**WRITTEN EXERCISE**
Starting at the first line of the listing below, repeat each line exactly until the line containing "(.6, .6, .6), .8)[0]), kind='stuff')", which you include. Leave out pictures.
:: SOURCE MATERIAL ::
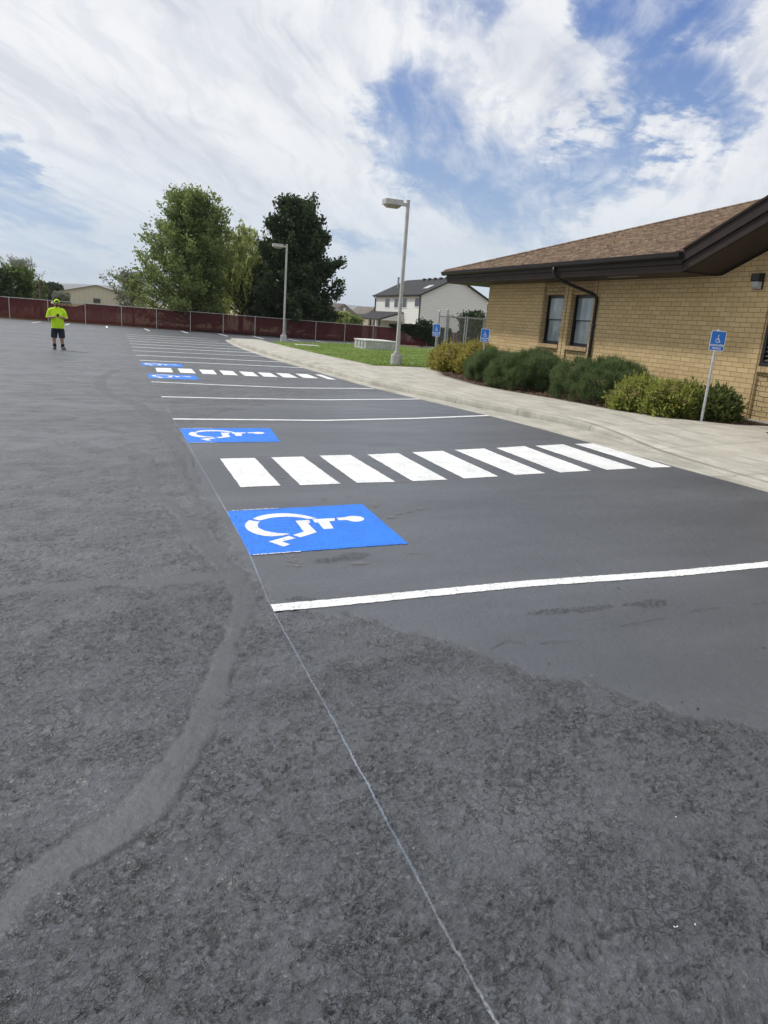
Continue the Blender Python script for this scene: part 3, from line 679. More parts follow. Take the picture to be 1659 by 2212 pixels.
for a, b_ in [(1462,2005),(1455,2010),(1500,2003),(590,1300),(594,1330),(600,1328)]: P2.append(blobpoly(*hit(a, b_), .004, .002, r.uniform(0, 3), int(a)))
tag(flatpoly('dark_grit', P, .0045, mat('dark_grit', (.006, .006, .006), .8)[0]), kind='stuff')
tag(flatpoly('paint_flecks', P2, .0050, mat('white_fleck', (.6, .6, .6), .8)[0]), kind='stuff')

# ================================================================== BUILDING
WX_ = 12.37; XE = 11.40; ZS = 3.20
def brick_mat(name, rough_face=False):
    m, t, b = mat(name, (.4, .3, .17), .9, spec=.25)
    p = t.pos(); s = t.sep(p)
    nrm = t.new('ShaderNodeNewGeometry').outputs['Normal']; ns = t.sep(nrm)
    side = t.math('GREATER_THAN', t.math('ABSOLUTE', ns[1]), .6)
    hcoord = t.math('ADD', t.math('MULTIPLY', s[1], t.math('SUBTRACT', 1.0, side)), t.math('MULTIPLY', s[0], side))
    v = t.comb(hcoord, t.math('SUBTRACT', s[2], .328))
    wob = t.vmath('SCALE', t.comb(t.noise(p, 1.3, 2, .5), t.noise(p, 5, 2, .5), 0.0), scale=.012 if not rough_face else .05)
    v = t.vmath('ADD', v, wob)
    bt = t.new('ShaderNodeTexBrick'); t.put(bt.inputs['Vector'], v)
    bt.offset = .5; bt.inputs['Scale'].default_value = 1.0; bt.inputs['Brick Width'].default_value = .305; bt.inputs['Row Height'].default_value = .1016
    bt.inputs['Mortar Size'].default_value = .0055 if not rough_face else .009; bt.inputs['Mortar Smooth'].default_value = .25; bt.inputs['Bias'].default_value = 0
    t.put(bt.inputs['Color1'], (.51, .375, .190)); t.put(bt.inputs['Color2'], (.59, .445, .240)); t.put(bt.inputs['Mortar'], (.21, .155, .095))
    n = t.noise(p, 2.2, 5, .6); n2_ = t.noise(p, 55, 4, .65)
    c = t.mix(t.math('MULTIPLY', t.ramp(n, .45, .75), .22), bt.outputs['Color'], (.38, .28, .16))
    c = t.mix(t.math('MULTIPLY', t.ramp(n2_, .45, .8), .22), c, (.20, .14, .08))
    streak = t.noise(t.mapping(p, scale=(1, 7, .5)), 1.2, 4, .6)
    c = t.mix(t.math('MULTIPLY', t.ramp(streak, .60, .78), .16), c, (.16, .12, .08))
    t.put(b.inputs['Base Color'], c)
    if rough_face: h = t.math('ADD', t.math('MULTIPLY', t.math('SUBTRACT', 1.0, bt.outputs['Fac']), 1.0), t.math('MULTIPLY', t.noise(p, 18, 5, .65, 1.0), 1.3)); t.put(b.inputs['Normal'], t.bump(h, .035))
    else: t.put(b.inputs['Normal'], t.bump(t.math('ADD', t.math('SUBTRACT', 1.0, bt.outputs['Fac']), t.math('MULTIPLY', n2_, .25)), .006))
    return m
brick = brick_mat('buff_brick'); brick_r = brick_mat('split_face_brick', True)
groove_m = noisy('groove_stain', (.14, .08, .04), .3, 6, .9)
trim = noisy('dark_brown_trim', (.026, .018, .017), .15, 3, .6, bump=.002, bscale=40, spec=.2)
trim2 = noisy('dark_brown_gutter', (.016, .013, .014), .15, 3, .4, spec=.35)
blk = noisy('black_aluminium', (.012, .012, .014), .2, 6, .4)
root = empty('brick_building', (WX_, 15, .3), 'long low buff brick building with brown shingle roof and deep dark eaves', 'building')
YR = -3.0; YG0, YG1 = 12.9, 2.0    # gable spans y 12.9 .. 2.0 ; apex between
SL = .405
YA = (YG0+YG1)/2; ZAp = ZS+SL*(YG0-YA)
YL = 23.2; ZB = .335
bays = [(18.61, 19.66), (17.20, 18.25), (10.10, 11.37)]
rec_low = .05; WIN = .15
def wallbox(mb, ya, yb, za, zb, x0=WX_, x1=WX_+.3): mb.box((x0, ya, za), (x1, yb, zb))
mb = MB()
wallbox(mb, 19.66, YL, ZB, ZS); wallbox(mb, 18.25, 18.61, ZB, ZS); wallbox(mb, 11.37, 17.20, ZB, ZS); wallbox(mb, YR, 10.10, ZB, ZS)
mb.box((WX_+.3, YL-.3, ZB), (WX_+14, YL, ZS))                       # end wall
mb.box((WX_+.3, YR, ZB), (WX_+14, YR+.3, ZS))
# gable triangle above
gz = lambda y: ZS+SL*(min(YG0, y)-YG1 if y < YA else YG0-y)
mb.prism([(12.78, ZS+.001), (YG1+.1, ZS+.001), (YA, ZAp-.05)], 'x', WX_, WX_+.3)
mb.build('wall', brick, root)
# recessed split-face panels above and below the openings
for (ya, yb), (w0, w1) in zip(bays, [(1.45, 2.85), (1.45, 2.85), (1.42, 2.95)]):
    MB().box((WX_+.045, ya, ZB), (WX_+.3, yb, w0-.14)).build('split_face_panel', brick_r, root); MB().box((WX_+.045, ya, w1), (WX_+.3, yb, ZS)).build('split_face_panel', brick_r, root)
    m_ = MB()
    k = int(round((yb-ya)/.105)); st_ = (yb-ya)/k
    for i in range(k): m_.box((WX_-.025, ya+i*st_+.004, w0-.13), (WX_+.22, ya+(i+1)*st_-.004, w0-.02))
    m_.build('rowlock_sill', noisy('sill_brick', (.42, .30, .16), .2, 9, .9, bump=.004), root, bevel=.004)
    m_ = MB(); m_.box((WX_-.018, ya+.002, w0-.135), (WX_+.28, yb-.002, w0-.012)); m_.build('sill_mortar', noisy('mortar', (.20, .15, .10), .2, 20, .95), root)
# vertical expansion grooves
for y in (18.43, 17.08, 11.40, 19.70):
    MB().box((WX_-.003, y-.012, ZB), (WX_+.001, y+.012, ZS)).build('expansion_groove', groove_m, root)
MB().box((WX_+.012, YR, -.4), (WX_+.3, YL-.01, ZB-.002)).build('foundation', cm_plain, root)
glass, t, b = mat('blind_glass', (.20, .25, .26), .06, spec=.8)
p = t.pos(); sx = t.sep(p); n = t.noise(t.mapping(p, scale=(1, 1.6, .5)), 1.4, 2, .5); lines = t.math('SINE', t.math('MULTIPLY', sx[2], 250.0))
t.put(b.inputs['Base Color'], t.mix(t.ramp(n, .3, .7), (.17, .22, .235), (.38, .45, .46))); t.put(b.inputs['Normal'], t.bump(t.noise(p, 2.0, 2, .5), .01))
for (ya, yb) in bays[:2]:
    za, zb = 1.45, 2.85; x = WX_+WIN
    fr = MB()
    def frame(mb, ya, yb, za, zb, x0, x1, w):
        mb.box((x0, ya, za), (x1, ya+w, zb)); mb.box((x0, yb-w, za), (x1, yb, zb)); mb.box((x0, ya+w, za), (x1, yb-w, za+w)); mb.box((x0, ya+w, zb-w), (x1, yb-w, zb))
    frame(fr, ya+.003, yb-.003, za-.01, zb-.003, x, x+.10, .055); 
    fo = fr.build('window_frame', blk, root)
    zm = (za+zb)/2
    for z0, z1, xs in ((za+.045, zm+.015, x+.055), (zm-.015, zb-.058, x+.030)):
        s_2 = MB(); frame(s_2, ya+.06, yb-.06, z0, z1, xs, xs+.03, .030); s_2.build('sash', blk, fo)
        MB().box((xs+.012, ya+.085, z0+.02), (xs+.018, yb-.085, z1-.02)).build('pane', glass, fo)
# louvred vent
lv = MB(); frame(lv, 10.12, 11.36, 1.42, 2.94, WX_+.02, WX_+.14, .06); lo = lv.build('vent_louvre', blk, root)
m_ = MB(); M0 = Matrix.Rotation(rad(0), 4, 'Y')
for i in range(16):
    z = 1.52+i*.088
    m_.slab([(WX_+.035, 10.19, z), (WX_+.125, 10.19, z+.065), (WX_+.125, 11.29, z+.065), (WX_+.035, 11.29, z)], .008)
m_.build('louvre_blades', noisy('louvre_metal', (.06, .062, .066), .2, 8, .5), lo)
MB().box((WX_+.13, 10.19, 1.49), (WX_+.139, 11.29, 2.87)).build('vent_backing', mat('vent_dark', (.004, .004, .004), .9)[0], lo)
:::
**RESULT FOR THIS EXERCISE**
Continue the Blender Python script for this scene: part 3, from line 679. More parts follow. Take the picture to be 1659 by 2212 pixels.
for a, b_ in [(1462,2005),(1455,2010),(1500,2003),(590,1300),(594,1330),(600,1328)]: P2.append(blobpoly(*hit(a, b_), .004, .002, r.uniform(0, 3), int(a)))
tag(flatpoly('dark_grit', P, .0045, mat('dark_grit', (.006, .006, .006), .8)[0]), kind='stuff')
tag(flatpoly('paint_flecks', P2, .0050, mat('white_fleck', (.6, .6, .6), .8)[0]), kind='stuff')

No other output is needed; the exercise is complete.